4.フィードバック面談で気をつけたい4つのポイント
最後に、フィードバック面談で気をつけたい4つのポイントをご紹介します。
・日頃からコミュニケーションを取って信頼関係を築いておく
・評価の根拠をしっかりと話す
・部下のモチベーションを下げない伝え方をする
・高圧的な態度は厳禁
フィードバック面談は部下と上司が1対1で顔を突き合わせて行うものですから、いい意味で緊張感を保ちながら、場の雰囲気はできるだけ温かくなるように気をつけてください。
4-1.日頃からコミュニケーションを取って信頼関係を築いておく
常日頃から部下とコミュニケーションをよく取るようにして、信頼関係を築いておくことは、フィードバック面接を成功させる大切なポイントになります。
普段コミュニケーションを取っていないとフィードバック面談の席で双方が緊張してしまったり、なかなか打ち解けることができず、せっかくの人材育成のチャンスを潰してしまうことにもなります。
日頃から部下の仕事・業務をよく見ながら、軽い世間話をするくらいの間柄になっているほうが、フィードバック面談もスムーズに行えます。
4-2.評価の根拠をしっかりと話す
フィードバック面談では、評価結果の内容について部下(被評価者)が納得できるよう、必ず評価の根拠を示して伝えるようにしましょう。
根拠のない評価結果だったとしたら、部下は不安になりますし、来期のために具体的にどんな行動をすればいいのかがわかりません。
しっかりと評価の根拠を示せば、会社側の評価と自己評価にズレがあった場合、なぜそうなってしまったのか本人が納得しやすくなり、次の目標設定にも活かすことができます。
4-3.部下のモチベーションを下げない伝え方をする
フィードバック面談で気をつけたいのは、伝え方によって部下のモチベーションを下げてしまう可能性があるということです。
前章の「評価の根拠」について伝えることはもちろん、よい評価結果だった部分はしっかりと褒め、よくなかった部分に対して厳しく叱責するようなことは避けましょう。
よくなかった部分に関しては、来期どう改善していくかを話し合うことで、きちんと改善点に向き合いながらも、モチベーションの低下を防ぐことができます。
4-4.高圧的な態度は厳禁
当たり前のことですが、高圧的な態度でフィードバック面談に臨むことは避けましょう。
フィードバック面談は、課題解決の道筋を上司と部下が共に考える場であり、上司と部下の信頼関係を深める場でもあります。
部下は評価結果を聞くという状況に不安感を抱いたり緊張もしているはずです。
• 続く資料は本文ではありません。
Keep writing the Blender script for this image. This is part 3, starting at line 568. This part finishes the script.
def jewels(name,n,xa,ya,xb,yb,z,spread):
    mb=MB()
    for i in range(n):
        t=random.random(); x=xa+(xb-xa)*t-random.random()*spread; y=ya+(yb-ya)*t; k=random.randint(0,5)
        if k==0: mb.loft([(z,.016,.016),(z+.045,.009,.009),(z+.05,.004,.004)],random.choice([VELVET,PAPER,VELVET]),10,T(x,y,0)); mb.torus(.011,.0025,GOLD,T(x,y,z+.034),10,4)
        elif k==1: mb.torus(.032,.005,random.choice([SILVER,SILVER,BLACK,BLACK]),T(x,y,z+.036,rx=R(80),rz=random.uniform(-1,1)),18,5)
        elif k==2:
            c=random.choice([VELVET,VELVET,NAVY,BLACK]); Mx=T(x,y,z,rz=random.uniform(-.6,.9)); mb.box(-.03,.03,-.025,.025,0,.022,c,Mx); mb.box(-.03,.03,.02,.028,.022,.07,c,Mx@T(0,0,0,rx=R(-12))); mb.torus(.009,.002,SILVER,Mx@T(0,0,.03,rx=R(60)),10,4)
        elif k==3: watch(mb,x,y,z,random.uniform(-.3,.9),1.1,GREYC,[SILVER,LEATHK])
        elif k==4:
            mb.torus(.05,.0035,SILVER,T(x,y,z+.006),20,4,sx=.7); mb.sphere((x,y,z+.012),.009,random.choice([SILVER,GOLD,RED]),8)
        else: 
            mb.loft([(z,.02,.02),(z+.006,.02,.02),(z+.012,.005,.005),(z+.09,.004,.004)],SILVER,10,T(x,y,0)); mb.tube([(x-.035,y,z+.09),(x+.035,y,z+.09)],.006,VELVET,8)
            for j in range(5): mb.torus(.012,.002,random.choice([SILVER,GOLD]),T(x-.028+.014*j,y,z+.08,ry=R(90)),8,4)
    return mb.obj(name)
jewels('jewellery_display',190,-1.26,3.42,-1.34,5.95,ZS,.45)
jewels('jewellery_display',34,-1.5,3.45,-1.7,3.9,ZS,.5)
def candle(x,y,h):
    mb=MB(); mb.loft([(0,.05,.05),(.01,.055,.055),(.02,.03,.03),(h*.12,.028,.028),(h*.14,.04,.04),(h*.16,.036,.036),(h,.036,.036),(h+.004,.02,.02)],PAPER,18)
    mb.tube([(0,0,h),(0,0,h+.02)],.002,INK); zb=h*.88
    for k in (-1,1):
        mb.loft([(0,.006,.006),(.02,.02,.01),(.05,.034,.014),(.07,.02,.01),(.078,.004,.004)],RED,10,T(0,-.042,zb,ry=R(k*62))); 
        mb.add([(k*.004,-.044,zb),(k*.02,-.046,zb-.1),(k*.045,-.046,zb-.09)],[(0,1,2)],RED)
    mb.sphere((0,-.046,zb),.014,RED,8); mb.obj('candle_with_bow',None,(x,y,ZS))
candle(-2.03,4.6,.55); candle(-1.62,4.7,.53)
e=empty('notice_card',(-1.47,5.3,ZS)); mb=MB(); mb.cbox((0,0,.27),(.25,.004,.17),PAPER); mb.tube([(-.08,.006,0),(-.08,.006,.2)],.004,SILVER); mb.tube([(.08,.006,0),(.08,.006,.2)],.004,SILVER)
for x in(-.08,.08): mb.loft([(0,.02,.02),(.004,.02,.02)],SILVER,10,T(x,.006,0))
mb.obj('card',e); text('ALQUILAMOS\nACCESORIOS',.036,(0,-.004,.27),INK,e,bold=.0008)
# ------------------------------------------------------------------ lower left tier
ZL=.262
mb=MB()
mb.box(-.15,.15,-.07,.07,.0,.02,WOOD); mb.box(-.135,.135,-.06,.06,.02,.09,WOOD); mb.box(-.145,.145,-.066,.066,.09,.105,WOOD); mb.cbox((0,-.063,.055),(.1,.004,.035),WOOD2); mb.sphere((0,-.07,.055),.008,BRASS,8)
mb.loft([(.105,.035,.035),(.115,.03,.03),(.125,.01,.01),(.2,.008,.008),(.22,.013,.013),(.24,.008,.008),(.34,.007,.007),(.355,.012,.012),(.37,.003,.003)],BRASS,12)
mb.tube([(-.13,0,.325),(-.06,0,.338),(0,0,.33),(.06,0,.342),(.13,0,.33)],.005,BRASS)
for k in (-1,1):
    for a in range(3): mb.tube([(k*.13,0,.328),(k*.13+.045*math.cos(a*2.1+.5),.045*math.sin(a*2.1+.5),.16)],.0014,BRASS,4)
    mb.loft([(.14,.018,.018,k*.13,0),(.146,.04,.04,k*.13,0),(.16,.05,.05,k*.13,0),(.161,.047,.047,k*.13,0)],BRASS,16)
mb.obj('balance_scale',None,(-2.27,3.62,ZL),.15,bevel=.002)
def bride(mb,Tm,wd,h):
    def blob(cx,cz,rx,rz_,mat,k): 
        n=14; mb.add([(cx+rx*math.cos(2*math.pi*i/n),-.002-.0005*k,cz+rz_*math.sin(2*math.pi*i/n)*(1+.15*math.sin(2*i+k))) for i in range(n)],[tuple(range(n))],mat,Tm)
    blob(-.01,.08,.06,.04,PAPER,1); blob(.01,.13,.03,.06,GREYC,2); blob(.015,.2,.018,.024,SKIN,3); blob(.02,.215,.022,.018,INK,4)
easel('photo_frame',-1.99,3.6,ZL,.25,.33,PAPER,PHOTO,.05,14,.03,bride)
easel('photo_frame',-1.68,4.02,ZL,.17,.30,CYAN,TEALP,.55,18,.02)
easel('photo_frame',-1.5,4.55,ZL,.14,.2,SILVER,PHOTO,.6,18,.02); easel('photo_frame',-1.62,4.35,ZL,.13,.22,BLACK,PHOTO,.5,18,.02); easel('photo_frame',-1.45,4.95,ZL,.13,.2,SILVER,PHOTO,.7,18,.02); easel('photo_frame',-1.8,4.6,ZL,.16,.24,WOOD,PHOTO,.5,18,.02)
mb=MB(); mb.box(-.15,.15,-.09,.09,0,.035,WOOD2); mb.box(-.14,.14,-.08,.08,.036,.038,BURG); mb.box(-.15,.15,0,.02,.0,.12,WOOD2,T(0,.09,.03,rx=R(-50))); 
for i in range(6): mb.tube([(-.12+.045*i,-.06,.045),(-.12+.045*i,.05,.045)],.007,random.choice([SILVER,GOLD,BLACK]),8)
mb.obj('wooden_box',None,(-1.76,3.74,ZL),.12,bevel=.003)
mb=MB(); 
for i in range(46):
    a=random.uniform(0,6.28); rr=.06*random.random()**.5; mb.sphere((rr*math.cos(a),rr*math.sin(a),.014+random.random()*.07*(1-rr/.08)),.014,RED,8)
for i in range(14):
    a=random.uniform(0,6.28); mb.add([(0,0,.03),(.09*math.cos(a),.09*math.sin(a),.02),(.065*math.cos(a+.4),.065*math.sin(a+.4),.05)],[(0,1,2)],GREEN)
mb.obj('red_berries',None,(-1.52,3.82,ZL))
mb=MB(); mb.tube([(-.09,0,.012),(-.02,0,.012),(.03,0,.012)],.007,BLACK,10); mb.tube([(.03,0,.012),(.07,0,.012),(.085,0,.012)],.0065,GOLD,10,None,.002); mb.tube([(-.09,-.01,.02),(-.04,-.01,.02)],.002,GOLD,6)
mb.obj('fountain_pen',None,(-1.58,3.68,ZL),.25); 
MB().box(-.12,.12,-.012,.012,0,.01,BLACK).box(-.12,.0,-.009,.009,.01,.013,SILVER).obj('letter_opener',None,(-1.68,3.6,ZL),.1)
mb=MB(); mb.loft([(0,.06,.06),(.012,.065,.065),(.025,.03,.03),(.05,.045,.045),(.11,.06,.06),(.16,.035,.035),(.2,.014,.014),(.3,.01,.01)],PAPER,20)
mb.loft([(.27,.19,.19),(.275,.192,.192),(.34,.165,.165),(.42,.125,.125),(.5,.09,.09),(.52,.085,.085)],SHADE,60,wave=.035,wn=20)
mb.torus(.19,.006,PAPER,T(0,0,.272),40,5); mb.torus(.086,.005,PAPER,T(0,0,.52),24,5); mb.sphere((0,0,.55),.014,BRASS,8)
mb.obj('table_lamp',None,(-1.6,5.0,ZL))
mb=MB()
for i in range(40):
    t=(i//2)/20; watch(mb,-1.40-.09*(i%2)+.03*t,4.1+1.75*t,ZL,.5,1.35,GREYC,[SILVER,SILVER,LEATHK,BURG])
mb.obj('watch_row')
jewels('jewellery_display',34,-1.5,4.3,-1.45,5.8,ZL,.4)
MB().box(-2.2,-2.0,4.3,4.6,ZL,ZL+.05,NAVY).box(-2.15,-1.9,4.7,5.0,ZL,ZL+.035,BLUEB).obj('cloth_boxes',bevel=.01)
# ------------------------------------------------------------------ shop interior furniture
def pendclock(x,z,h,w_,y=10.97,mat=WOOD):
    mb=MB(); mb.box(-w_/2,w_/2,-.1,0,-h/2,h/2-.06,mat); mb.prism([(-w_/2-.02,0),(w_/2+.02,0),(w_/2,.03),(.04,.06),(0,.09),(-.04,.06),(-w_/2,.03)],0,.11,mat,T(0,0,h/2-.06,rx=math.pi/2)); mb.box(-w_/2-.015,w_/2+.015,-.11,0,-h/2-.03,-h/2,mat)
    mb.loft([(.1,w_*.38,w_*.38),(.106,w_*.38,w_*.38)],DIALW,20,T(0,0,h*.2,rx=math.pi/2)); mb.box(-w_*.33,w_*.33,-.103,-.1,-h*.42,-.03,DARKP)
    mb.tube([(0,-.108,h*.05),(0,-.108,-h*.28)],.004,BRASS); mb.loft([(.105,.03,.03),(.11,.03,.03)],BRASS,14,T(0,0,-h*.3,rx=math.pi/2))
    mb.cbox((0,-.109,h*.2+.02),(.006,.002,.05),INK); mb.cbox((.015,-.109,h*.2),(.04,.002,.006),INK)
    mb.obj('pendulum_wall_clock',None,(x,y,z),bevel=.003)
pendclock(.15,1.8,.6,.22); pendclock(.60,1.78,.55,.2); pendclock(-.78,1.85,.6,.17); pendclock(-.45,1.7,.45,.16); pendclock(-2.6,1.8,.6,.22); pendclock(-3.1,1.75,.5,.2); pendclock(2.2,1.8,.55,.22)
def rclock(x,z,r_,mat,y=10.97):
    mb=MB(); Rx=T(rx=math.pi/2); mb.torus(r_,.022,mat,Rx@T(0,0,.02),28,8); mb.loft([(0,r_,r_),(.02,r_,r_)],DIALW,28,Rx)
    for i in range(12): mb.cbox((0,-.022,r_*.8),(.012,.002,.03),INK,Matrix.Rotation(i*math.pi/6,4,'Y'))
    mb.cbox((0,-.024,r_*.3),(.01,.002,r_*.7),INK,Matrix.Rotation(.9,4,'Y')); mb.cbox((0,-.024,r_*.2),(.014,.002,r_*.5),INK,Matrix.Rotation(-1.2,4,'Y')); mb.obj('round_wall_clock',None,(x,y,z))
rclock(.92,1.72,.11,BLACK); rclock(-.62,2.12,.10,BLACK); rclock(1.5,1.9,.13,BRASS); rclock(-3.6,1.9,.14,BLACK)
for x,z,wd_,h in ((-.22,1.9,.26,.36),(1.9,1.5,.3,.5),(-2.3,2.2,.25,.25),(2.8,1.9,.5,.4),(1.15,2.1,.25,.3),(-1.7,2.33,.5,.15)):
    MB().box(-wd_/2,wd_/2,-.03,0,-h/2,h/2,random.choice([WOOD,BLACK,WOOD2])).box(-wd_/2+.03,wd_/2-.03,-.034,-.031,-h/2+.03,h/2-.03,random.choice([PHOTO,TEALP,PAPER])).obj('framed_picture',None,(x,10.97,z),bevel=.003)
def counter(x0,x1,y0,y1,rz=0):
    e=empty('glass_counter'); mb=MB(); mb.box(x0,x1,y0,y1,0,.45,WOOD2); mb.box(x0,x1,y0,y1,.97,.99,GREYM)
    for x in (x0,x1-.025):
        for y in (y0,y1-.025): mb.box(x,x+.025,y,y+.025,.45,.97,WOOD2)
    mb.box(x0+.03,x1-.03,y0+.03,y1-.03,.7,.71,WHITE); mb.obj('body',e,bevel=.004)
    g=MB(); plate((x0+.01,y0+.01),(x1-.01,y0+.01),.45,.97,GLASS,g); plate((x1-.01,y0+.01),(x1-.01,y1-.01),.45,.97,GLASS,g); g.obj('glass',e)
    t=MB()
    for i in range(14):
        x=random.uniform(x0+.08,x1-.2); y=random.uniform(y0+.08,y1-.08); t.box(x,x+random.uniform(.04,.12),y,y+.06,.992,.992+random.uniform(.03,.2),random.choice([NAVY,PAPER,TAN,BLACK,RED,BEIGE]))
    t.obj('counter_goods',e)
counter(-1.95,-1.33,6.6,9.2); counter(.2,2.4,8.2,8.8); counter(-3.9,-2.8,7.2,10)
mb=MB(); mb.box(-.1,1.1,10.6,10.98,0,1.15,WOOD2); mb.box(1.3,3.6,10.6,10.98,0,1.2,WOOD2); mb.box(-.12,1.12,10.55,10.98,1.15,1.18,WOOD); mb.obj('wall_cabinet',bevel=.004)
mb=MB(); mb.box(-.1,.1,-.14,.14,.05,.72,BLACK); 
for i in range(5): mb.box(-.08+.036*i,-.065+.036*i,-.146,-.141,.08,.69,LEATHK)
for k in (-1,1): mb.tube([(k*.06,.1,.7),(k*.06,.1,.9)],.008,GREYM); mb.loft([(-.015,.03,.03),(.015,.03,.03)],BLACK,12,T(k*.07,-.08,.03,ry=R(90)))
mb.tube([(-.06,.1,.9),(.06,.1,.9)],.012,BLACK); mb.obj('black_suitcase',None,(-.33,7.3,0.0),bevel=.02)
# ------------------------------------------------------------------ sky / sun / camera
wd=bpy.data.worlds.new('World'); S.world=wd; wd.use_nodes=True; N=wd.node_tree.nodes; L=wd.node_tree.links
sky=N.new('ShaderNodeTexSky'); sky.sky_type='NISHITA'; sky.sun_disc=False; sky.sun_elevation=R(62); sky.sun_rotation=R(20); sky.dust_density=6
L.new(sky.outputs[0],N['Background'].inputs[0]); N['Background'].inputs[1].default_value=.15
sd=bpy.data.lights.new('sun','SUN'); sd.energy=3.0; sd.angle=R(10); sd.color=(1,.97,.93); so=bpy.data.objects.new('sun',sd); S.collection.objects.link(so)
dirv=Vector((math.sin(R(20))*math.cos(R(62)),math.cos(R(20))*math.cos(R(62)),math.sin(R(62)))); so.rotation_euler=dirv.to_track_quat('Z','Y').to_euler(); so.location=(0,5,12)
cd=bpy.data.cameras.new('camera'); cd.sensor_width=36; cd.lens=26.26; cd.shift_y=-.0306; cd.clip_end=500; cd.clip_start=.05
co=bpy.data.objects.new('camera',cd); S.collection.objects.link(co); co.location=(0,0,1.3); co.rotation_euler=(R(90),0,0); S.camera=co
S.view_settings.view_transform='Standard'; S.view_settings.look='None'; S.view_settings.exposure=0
できるだけ、やわらかい雰囲気の場を作るように準備をしておきましょう。
5.まとめ
フィードバック面談は、部下のモチベーションを高め人材育成の場として非常に有効なので、的確に行うことで、組織や事業にとっても大きな貢献を果たします。
ここで、フィードバック面談の流れについて復習しておきましょう。
1.準備を行う(面談の流れの確認、スケジュール・面談場所の確保等)
2.場を温める(簡単にアイスブレイク)
3.部下に自己評価の報告をさせる
4.評価結果の報告を行う
5.課題の共有を行い、課題解決に向けた打ち合わせを行う
6.面談のまとめを行い終了する
フィードバック面談を成功させるには、事前の準備をしっかりすることが非常に重要です。
単なる評価結果を伝えるだけの場で終わらせず、来期に向かってしっかりと課題解決の方法を考えたり、目標設定を行う場として有効に活用してください。